Southern Ocean GasEx Blog

Dispatches from the Southern Ocean Gas Exchange Experiment

Argentina Continental Shelf

Posted by sogasex on March 16, 2008

By Juan I. de Abelleyra, Servicio de Hidrografia Naval, Argentina

According to the United Nations Convention on the Law of the Sea (UNCLOS), when a country wants to collect data in the Exclusive Economic Zone (EEZ) of another coastal state, it needs to ask for a permission from the coastal state. The coastal state should give the permission and has the right to access to the collected data, to take part in the survey and/or to be represented on board.

In this particular case (GasEx III), the Argentinean Foreign Affairs Ministry gave the corresponding permission to develop oceanographic research while the vessel is in our EEZ through the United States Embassy in Buenos Aires, and requested to have on board NOAA Ship Ronald Brown an observer during the cruise.

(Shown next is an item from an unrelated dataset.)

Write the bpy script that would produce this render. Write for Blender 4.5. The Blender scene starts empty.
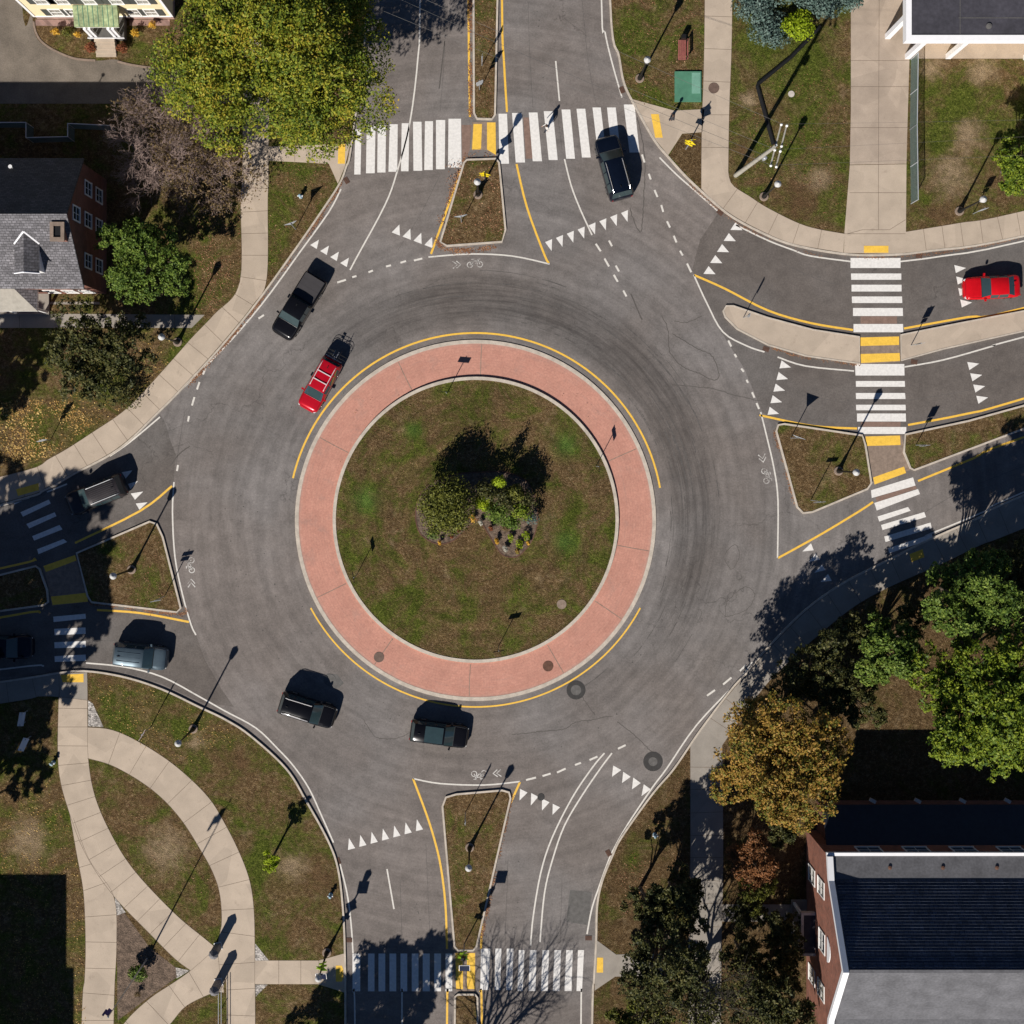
import bpy, math, random
import numpy as np
from mathutils import Vector, Matrix
from mathutils.geometry import tessellate_polygon
random.seed(7)
S = 0.08; H = 110.0; NX, NY = 490.0, 445.0
TAN = math.tan(math.radians(38))
scene = bpy.context.scene
col = scene.collection
def P(px, py): return ((px-512)*S, (512-py)*S)
def at(px, py, h=0.0):                       # image pixel seen at height h -> plan metres
    f = (H-h)/H
    return P(NX+(px-NX)*f, NY+(py-NY)*f)
def T(ox, oy, pts, s=4.0): return [(ox+x/s, oy+y/s) for x, y in pts]

# ------------------------------------------------------------------ materials
def newmat(name):
    m = bpy.data.materials.new(name); m.use_nodes = True
    return m, m.node_tree, m.node_tree.nodes['Principled BSDF']
def ramp(nt, fac, stops, interp='LINEAR'):
    r = nt.nodes.new('ShaderNodeValToRGB'); r.color_ramp.interpolation = interp
    e = r.color_ramp.elements
    e[0].position, e[0].color = stops[0][0], (*stops[0][1], 1)
    e[1].position, e[1].color = stops[-1][0], (*stops[-1][1], 1)
    for p, c in stops[1:-1]:
        k = e.new(p); k.color = (*c, 1)
    nt.links.new(fac, r.inputs['Fac']); return r.outputs['Color']
def noise(nt, scale, detail=4, rough=.55, vec=None, dist=0):
    n = nt.nodes.new('ShaderNodeTexNoise'); n.inputs['Scale'].default_value = scale
    n.inputs['Detail'].default_value = detail; n.inputs['Roughness'].default_value = rough
    n.inputs['Distortion'].default_value = dist
    if vec is None: vec = coord(nt)
    nt.links.new(vec, n.inputs['Vector']); return n.outputs['Fac']
def coord(nt):
    for n in nt.nodes:
        if n.type == 'TEX_COORD': return n.outputs['Object']
    return nt.nodes.new('ShaderNodeTexCoord').outputs['Object']
def mix(nt, a, b, fac, mode='MIX'):
    m = nt.nodes.new('ShaderNodeMix'); m.data_type = 'RGBA'; m.blend_type = mode
    for s, v in ((m.inputs[6], a), (m.inputs[7], b), (m.inputs[0], fac)):
        if isinstance(v, tuple): s.default_value = (*v, 1)
        elif isinstance(v, (int, float)): s.default_value = v
        else: nt.links.new(v, s)
    return m.outputs[2]
def math_(nt, op, a, b=0.0, c=None, clamp=False):
    m = nt.nodes.new('ShaderNodeMath'); m.operation = op; m.use_clamp = clamp
    for i, v in enumerate((a, b) if c is None else (a, b, c)):
        if isinstance(v, (int, float)): m.inputs[i].default_value = v
        else: nt.links.new(v, m.inputs[i])
    return m.outputs[0]
def bump(nt, b, fac, dist, strength=1.0):
    n = nt.nodes.new('ShaderNodeBump'); n.inputs['Distance'].default_value = dist
    n.inputs['Strength'].default_value = strength
    nt.links.new(fac, n.inputs['Height']); nt.links.new(n.outputs[0], b.inputs['Normal'])
G = (.5, .5, .5)
def g(v): return (v, v, v)
def surf(name, c, rough=.8, var=.25, scale=3, fine=25, metal=0, bmp=.0, spec=.3):
    """plain coloured surface with blotches and grain"""
    m, nt, b = newmat(name)
    a = ramp(nt, noise(nt, scale), [(.3, g(1-var)), (.7, g(1+var*.6))])
    f = ramp(nt, noise(nt, fine, 3), [(.3, g(1-var*.7)), (.7, g(1+var*.5))])
    cc = mix(nt, mix(nt, c, a, 1.0, 'MULTIPLY'), f, 1.0, 'MULTIPLY')
    nt.links.new(cc, b.inputs['Base Color'])
    b.inputs['Roughness'].default_value = rough; b.inputs['Metallic'].default_value = metal
    b.inputs['Specular IOR Level'].default_value = spec
    if bmp: bump(nt, b, noise(nt, fine, 3), bmp)
    return m
CX, CY = P(475.5, 520.3)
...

We also asked National Oceanic and Atmospheric Administration (NOAA) if it did exist a possibility to record multibeam data during the cruise while working in the region of the continental slope, and this was accepted.

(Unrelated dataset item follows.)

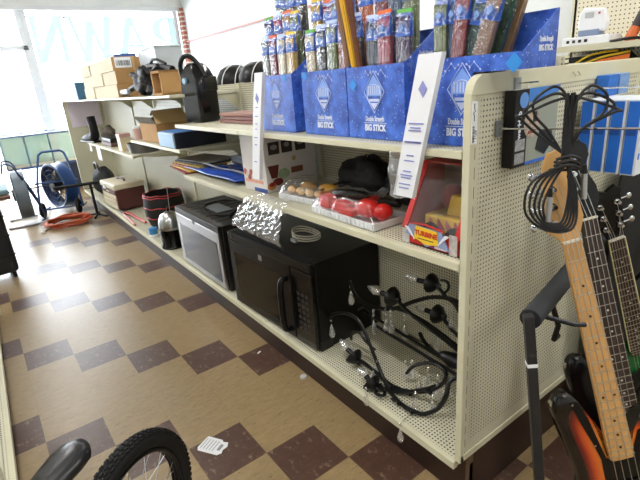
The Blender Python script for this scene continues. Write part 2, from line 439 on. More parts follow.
# ------------------------------------------------------------------ blue display boxes of incense
EMB = M('#c9d3f2', .5); EMB2 = M('#7fa6ee', .5); WTX = M('#e8eefc', .5)
def incense_box(y0, y1, label, notch=False):
    z0, z1, z2 = 0, .218, .305; w = y1-y0; dep = .135; c = .003
    t = thing('incense_display_box', label, 'display box', (.062, y0, 1.1735), 0, 'blue incense display boxes')
    if notch:
        k0 = .034-y0+.006   # the card is cut where it laps over the end panel
        fr = [(0, k0, 0), (0, w, 0), (0, w, z1), (0, 0, z1), (0, 0, .180), (0, k0, .180)]
        bk = [(dep, k0, 0), (dep, w, 0), (dep, w, z2), (dep, 0, z2), (dep, 0, .180), (dep, k0, .180)]
        sd = [(.003, 0, .180), (dep, 0, .180), (dep, 0, z2), (.003, 0, z1)]
    else:
        k0 = 0
        fr = [(0, 0, 0), (0, w, 0), (0, w, z1), (0, 0, z1)]; bk = [(dep, 0, 0), (dep, w, 0), (dep, w, z2), (dep, 0, z2)]
        sd = [(.003, 0, 0), (dep, 0, 0), (dep, 0, z2), (.003, 0, z1)]
    f = MB().prism(fr, (c, 0, 0)).build('front_panel', STAR, t)
    MB().prism(bk, (c, 0, 0)).build('rear_panel', STAR, t)
    s1 = MB().prism(sd, (0, c, 0)).build('side_panel', STAR, t)
    MB().prism([(.003, w-c, 0), (dep, w-c, 0), (dep, w-c, z2), (.003, w-c, z1)], (0, c, 0)).build('side_panel', STAR, t)
    MB().span((.003, k0, 0), (dep, w, c)).build('bottom_panel', STAR, t)
    yc, zc = w*.5, .142
    if notch: yc = .071-y0
    a, b = .060, .062
    e = MB()
    dm = [(0, yc-a*.75, zc), (0, yc, zc+b), (0, yc+a*.75, zc), (0, yc, zc-b)]
    for i in range(4):
        p, q = V(dm[i]), V(dm[(i+1) % 4]); e.tube([p+V((-.0006, 0, 0)), q+V((-.0006, 0, 0))], .0012, 4)
    e.build('printed_diamond', EMB, f)
    e = MB()
    e.prism([(-.0004, yc-.034, zc+.012), (-.0004, yc, zc+.05), (-.0004, yc+.034, zc+.012), (-.0004, yc+.034, zc-.012), (-.0004, yc-.034, zc-.012)], (.0003, 0, 0))
    e.build('printed_panel', EMB2, f)
    e = MB()
    for k in range(6): e.span((-.001, yc-.026+k*.0095, zc-.008), (-.0006, yc-.022+k*.0095, zc+.018))
    e.torus((-.0008, yc, zc-.008), .03, .0012, (1, 0, 0), 24, 4)
    e.span((-.001, yc-.022, zc-.028), (-.0005, yc+.022, zc-.020)); e.prism([(-.001, yc-.018, zc-.032), (-.001, yc+.018, zc-.032), (-.001, yc, zc-.052)], (.0004, 0, 0))
    for q in (-1, 1):
        pts = [(-.0008, yc+q*.012, zc+.058), (-.0008, yc+q*.022, zc+.05), (-.0008, yc+q*.034, zc+.062), (-.0008, yc+q*.052, zc+.044)]
        e.tube(pts, .0007, 4)
        for p in pts: e.ball(p, (.0008, .0028, .0028), 6, 4)
    e.build('printed_stars', EMB, f)
    tm = lambda z: FX((-.0008, yc, z))
    text('Double Strength', .0145, WTX, f, tm(.062) @ Matrix.Diagonal((.86, 1.55, 1, 1)), 'lettering', .0003, .0003)
    MB().span((-.0012, yc-.05, .0495), (-.0006, yc+.05, .0507)).build('printed_rule', WTX, f)
    text('BIG STICK', .0225, WTX, f, tm(.0345) @ Matrix.Diagonal((.92, 1.2, 1, 1)), 'lettering', .0003, .0009)
    ty = -.0008
    text('Double Strength', .0105, WTX, s1, FY((.090, ty, .240)) @ Matrix.Diagonal((.8, 1.5, 1, 1)), 'lettering', .0003, .0003)
    text('BIG STICK', .0145, WTX, s1, FY((.090, ty, .221)) @ Matrix.Diagonal((.9, 1.2, 1, 1)), 'lettering', .0003, .0006)
    return t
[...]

Argentina, as many other coastal states, is planning to produce a submission for claiming the extension of its continental shelf beyond the 200 mile limit, and to present this submission during next year 2009 to be considered by the commission appointed by UNCLOS. This will be, after agreement with UN, the definitive outer limit of the continental shelf.

Most of the submission is based in bathymetric and seismic information and in geological and geophysical considerations. The whole formula established by UNCLOS to set the limit of the shelves part from the location of the foot of the slope, and this is mainly supported in bathymetric information. From the foot of the slope, the extension of the outer limit may be established in consideration of the thickness of sediments or just applying a distance of 60 miles from that location.

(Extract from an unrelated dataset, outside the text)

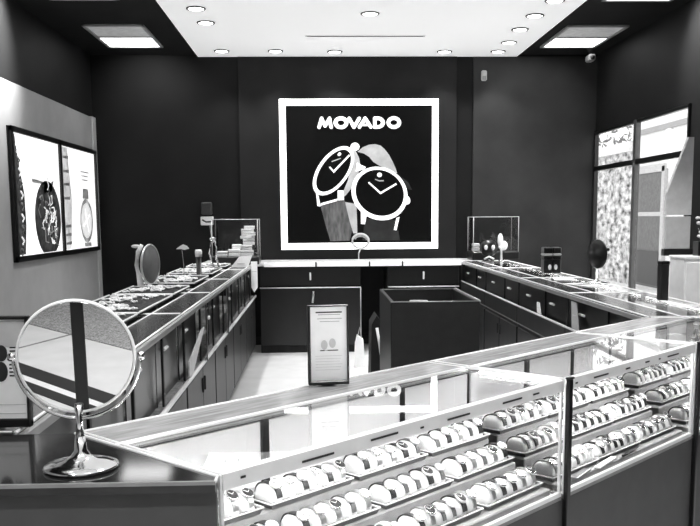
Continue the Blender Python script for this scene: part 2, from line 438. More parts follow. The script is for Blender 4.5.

Argentina has already made several seismic and bathymetric surveys along the slope to support the submission. We made those surveys by our own, and also under cooperation agreements with BGR and AWI Federal Research institutes from Germany, but there still exists a need of data in some areas. During this current year the remaining single beam bathymetric survey will be conducted with an Argentinean oceanographic vessel, and the submission will be presented to UNCLOS Commission before the deadline established for the first half of 2009.

The multibeam bathymetry data we can get form NOAA Ship Ronald Brown, and the same kind of information obtained from R/V Nathaniel Palmer and R/V Marion Dufresne, after being processed in Servicio de Hidrografia Naval will be very useful for controlling of our single beam lines already done or to be made. It will be also of great use for a more accurate planning of the remaining lines to be surveyed by our own and to support the Argentinean Submission with high quality data.

Working for Servicio de Hidrografia Naval of Argentina, I am part of the technical staff of a National Commission, named COPLA, specially created to deal with the problem of the elaboration of the Submission an reporting to Foreign Affairs Ministry. Thus, I was sent on board not only to be an observer to assure our government that the research to be made in our EEZ is conducted according to the application presented through the US Embassy, but to have the opportunity given by NOAA to get multibeam information while the ship is working in the area of the continental slope.

While Argentina has not the capability for multibeam surveying, the whole data we will use in support our the submission is coming to us thanks to the cooperative attitudes assumed by National Sciences Foundation (NSF), French Polar Institute (IPEV), Alfred Wegener Institute (AWI), and now, good to say, from NOAA.